Berlin pays last respects to former president
February 11, 2015A steady stream of tourists filed past the police barricades and security officers wearing black suits cordoning off Berlin's Cathedral on Wednesday, as inside the opulent building some 1,400 mourners, among them many current and former politicians from Germany and abroad, paid tribute to former President Richard von Weizsäcker, who died on January 31.
Standing a few steps from his predecessor's coffin draped with a huge German flag by the steps leading to the Cathedral's opulent altar, current President Joachim Gauck told the packed church that Weizsäcker was an "outstanding president."

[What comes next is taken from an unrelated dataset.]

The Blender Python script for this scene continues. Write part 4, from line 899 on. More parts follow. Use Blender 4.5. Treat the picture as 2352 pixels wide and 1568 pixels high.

Gauck paid tribute to a "democrat by conviction," who "had been shaped by his own experiences in the Second World War." Weizsäcker was born to an aristocratic family in 1920 and, as the son of a German diplomat, spent his early years in various European cities, studying at Oxford University and Grenoble, until he was drafted into Nazi Germany's army. During World War II, he witnessed the death of one of his brothers, an event which profoundly marked him.
Richard von Weizsäcker, recalled Antje Vollmer, the former vice president of Germany's lower house of parliament, the Bundestag, personally knew many of the young aristocrats who had unsuccessfully tried to assassinate Hitler and were subsequently executed.
Gauck: "Great president who did the right thing"
After the war, Weizsäcker studied law and history. While still a student, he assisted the lawyer defending his father, Ernst von Weizsäcker, a high-ranking aide to Hitler's foreign minister, at the US-run Nuremberg trials.
Weizsäcker joined the Christian Democrats in 1954, and was active in both politics and the Protestant Church. He was elected to the Bundestag in 1969 and served as mayor of West Berlin from 1981 to 1984, when he was elected president.
Weizsäcker, Gauck said, was a "great president who said and did the right thing," referring to his most memorable speech, marking the 40th anniversary since the end of World War II: Addressing lawmakers Weizsäcker said that May 8, 1945 marked a day of "liberation from the inhuman system of National Socialist tyranny" and not capitulation. Younger generations, the former president said, should not be made to feel responsible for the Nazi atrocities. "No discerning person can expect young people to wear a penitential robe simply because they are Germans, but their forefathers left them a grave legacy."
Schäuble: "A loveable, reliable man"
German Foreign Minister Frank-Walter Steinmeier paid tribute to a man "who didn't only speak of reconciliation": Weizsäcker, he said, had actively built trust with Germany's neighbors and former enemies Poland and France. Weizsäcker, who served as the sixth post-war German president from 1984 to 1994, called for reconciliation with East Germany, often opposing his own party, the Christian Democrats, and encouraging dialogue with the communist regime. During his presidency, a largely ceremonial post in Germany, he oversaw the fall of the Berlin Wall and the reunification of Germany.
Weizsäcker "has given the world new trust in our country," Steinmeier said, going on to evoke the former president's love for music.
Finance Minister Wolfgang Schäuble recalled a "lovable, unifying and reliable man," a great personality who "turned to those in need, including me" and loved sports.
Outside the cathedral, soldiers stood salute, as the coffin bearers slowly filed past, carrying the remains of the former president to the black limousine that would take him to his final resting place, a graveyard in Dahlem, in southwestern Berlin.